Et puis, ces frêles vétérans se mettent à raconter la guerre, et tout à coup ils apparaissent dans toute leur envergure. Ils ont vécu l’enfer. Sur les photos d’époque, on les voit équipés d’un fusil, d’un uniforme, d’un casque et de pas grand-chose d’autre. Quand on connaît les équipements ultrasophistiqués que portent aujourd’hui les militaires occidentaux en mission de combat en Afghanistan ou ailleurs, on hallucine en imaginant ces hommes se jeter sur les lignes allemandes avec ces protections qui, aujourd'hui, nous paraissent dérisoires.
Il y a les Américains, les Britanniques, les Canadiens, les Français du commando Kieffer qui étaient 177 à débarquer en Normandie et dont il ne reste plus qu’une dizaine de survivants. Tous ces gars-là ont tous vécu des histoires atroces, ont vu leurs camarades mourir sous les balles et les obus allemands avant même d’avoir sauté de leur péniche de débarquement. L’un d’eux, le Canadien Bud Hannam, raconte encore avec la plus extrême précision le moment où, dans un village normand non loin d’Omaha Beach, une petite fille est morte dans ses bras. De nos jours, dans notre pays, quiconque vit le moindre épisode traumatisant se voit offrir une assistance psychologique. Mais une fois la guerre finie, les héros du D-Day sont tout simplement retournés à une vie normale. On sent que beaucoup refoulent encore leurs souvenirs les plus terribles.
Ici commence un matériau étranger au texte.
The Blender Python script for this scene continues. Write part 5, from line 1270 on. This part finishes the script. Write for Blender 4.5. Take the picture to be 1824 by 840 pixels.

Bernard Dargols avait 18 ans quand la guerre a éclaté. Français, il se trouvait alors aux Etats-Unis pour un stage. Il s’est engagé dans l’armée américaine et a débarqué en Normandie au sein d’une unité de GIs. Nous étions convenus de le prendre en photo devant Omaha Beach. Il est arrivé en s’appuyant sur un parapluie que le maire d’un des villages du coin lui avait offert, avec sa photo dessus et celle de la jeep qu’il conduisait pendant le D-Day. Je lui ai demandé d’ouvrir son parapluie et juste à ce moment-là, un avion militaire Hercules est apparu dans le ciel, survolant la plage à basse altitude. En plus, c’était un appareil américain. Un coup de chance incroyable. Aurais-je voulu organiser une mise en scène que je n’y serais pas aussi bien parvenu…
Avec beaucoup d’autres journalistes, j’ai aussi couvert le deuxième saut en parachute de Jim "Pee Wee" Martin, 93 ans, sur le village de Carentan, soixante-dix ans après le premier. L’une des premières choses qu’a faite le vétéran après cet exploit extraordinaire a été de trouver un téléphone et d’appeler sa femme, restée aux Etats-Unis, pour la rassurer.
Il existe encore un lien très fort entre ces vétérans, la Normandie, la France. Le lien est à double sens. Il y a d’abord ceux que nous appelons les « reconstituteurs » : ce sont tous ces gens, souvent des jeunes, qui revêtent des uniformes d’époque, ont retapé des véhicules militaires et des équipements d’époque, et se montrent sur les plages du débarquement. Il n’y a pas que de l’intérêt historique ou l’envie de s’amuser derrière leur démarche : plus que tout, on sent qu’ils vouent un véritable culte aux vétérans.
Pour prendre les portraits des anciens combattants sur fond noir, je demandais souvent à des gens qui passaient par-là de tenir la toile derrière le sujet. Presque toujours, une conversation admirative s’engageait entre le vétéran et ces passants que j’avais choisis au hasard. A Arromanches, un des anciens soldats que je venais de prendre en photo a commencé à marcher le long de la plage avec sa femme. Il a commencé à serrer des mains. De plus en plus. Les promeneurs s’attroupaient spontanément autour de lui pour le saluer. Puis quelqu’un a commencé à applaudir, et tout à coup la plage du débarquement s’est transformée en clameur.
Joël Saget est un reporter photographe de l'AFP basé à Paris.